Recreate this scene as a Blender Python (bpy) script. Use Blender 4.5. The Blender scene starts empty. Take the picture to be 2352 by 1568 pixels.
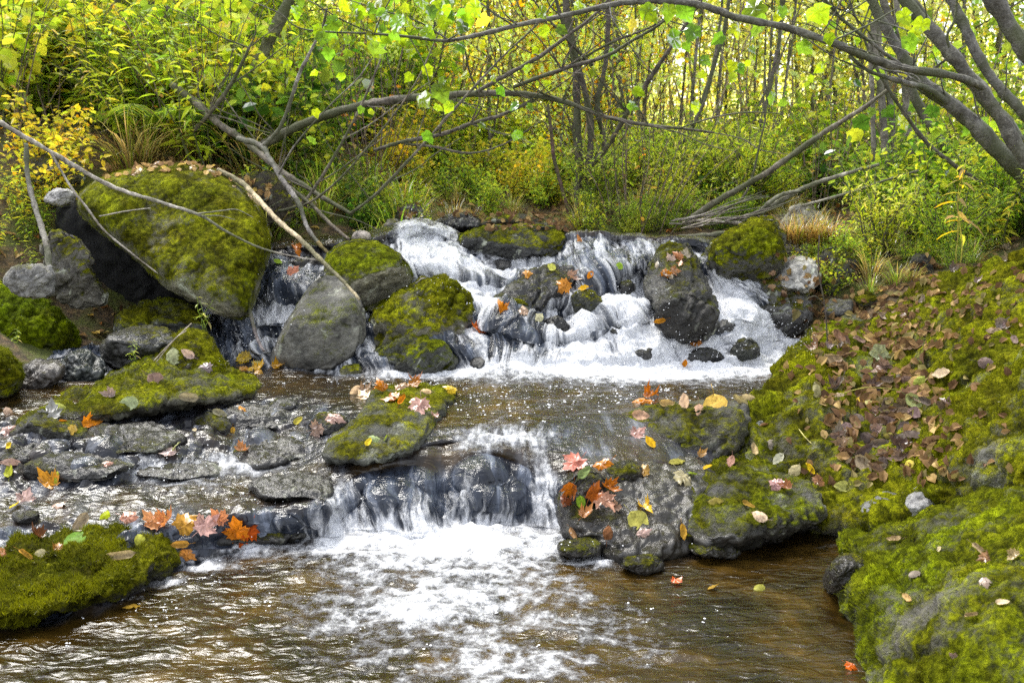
import bpy, math, random
import numpy as np
from mathutils import Vector, Matrix, Quaternion
from mathutils.bvhtree import BVHTree

R = random.Random(11)
NR = np.random.RandomState(5)
scene = bpy.context.scene
COL = scene.collection
PI = math.pi

# ------------------------------------------------------------------ camera frame
CAM_H, FPX, CX, CY = 1.1, 2308.0, 1176.0, 784.0       # authoring frame is 2352 x 1568
PITCH = math.atan(384.0 / FPX)
CP, SP = math.cos(PITCH), math.sin(PITCH)

def P(px, py, Y):
    """world points seen along a pixel at forward distance Y (arrays or floats)"""
    px = np.asarray(px, float); py = np.asarray(py, float); Y = np.asarray(Y, float)
    dx = (px - CX) / FPX; dz = -(py - CY) / FPX
    fy = CP + dz * SP            # forward component
    fz = -SP + dz * CP
    k = Y / fy
    return np.stack(np.broadcast_arrays(dx * k, Y, CAM_H + fz * k), -1)

def slope(py):
    dz = -(np.asarray(py, float) - CY) / FPX
    return -(-SP + dz * CP) / (CP + dz * SP)           # drop per metre forward

def project(p):
    p = np.asarray(p, float)
    x = p[..., 0]; y = p[..., 1]; z = p[..., 2] - CAM_H
    f = y * CP - z * SP; u = y * SP + z * CP
    return CX + FPX * x / f, CY - FPX * u / f

# ------------------------------------------------------------------ noise
def _hash(ix, iy, iz, seed):
    h = (ix.astype(np.uint32) * np.uint32(374761393) + iy.astype(np.uint32) * np.uint32(668265263)
         + iz.astype(np.uint32) * np.uint32(2147483647) + np.uint32((seed * 1274126177) & 0xffffffff))
    h = (h ^ (h >> np.uint32(13))) * np.uint32(1274126177)
    h = (h ^ (h >> np.uint32(16))) * np.uint32(2246822519)
    h = h ^ (h >> np.uint32(13))
    return h.astype(np.float64) / 4294967295.0 * 2 - 1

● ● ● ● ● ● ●

» **Exercise instructions**
Take the lines from the start of the material to the line with "return -(-SP +", both included, and transcribe them exactly without the pictures.

» **Response to the task**
Recreate this scene as a Blender Python (bpy) script. Use Blender 4.5. The Blender scene starts empty. Take the picture to be 2352 by 1568 pixels.
import bpy, math, random
import numpy as np
from mathutils import Vector, Matrix, Quaternion
from mathutils.bvhtree import BVHTree

R = random.Random(11)
NR = np.random.RandomState(5)
scene = bpy.context.scene
COL = scene.collection
PI = math.pi

# ------------------------------------------------------------------ camera frame
CAM_H, FPX, CX, CY = 1.1, 2308.0, 1176.0, 784.0       # authoring frame is 2352 x 1568
PITCH = math.atan(384.0 / FPX)
CP, SP = math.cos(PITCH), math.sin(PITCH)

def P(px, py, Y):
    """world points seen along a pixel at forward distance Y (arrays or floats)"""
    px = np.asarray(px, float); py = np.asarray(py, float); Y = np.asarray(Y, float)
    dx = (px - CX) / FPX; dz = -(py - CY) / FPX
    fy = CP + dz * SP            # forward component
    fz = -SP + dz * CP
    k = Y / fy
    return np.stack(np.broadcast_arrays(dx * k, Y, CAM_H + fz * k), -1)

def slope(py):
    dz = -(np.asarray(py, float) - CY) / FPX
    return -(-SP + dz * CP) / (CP + dz * SP)           # drop per metre forward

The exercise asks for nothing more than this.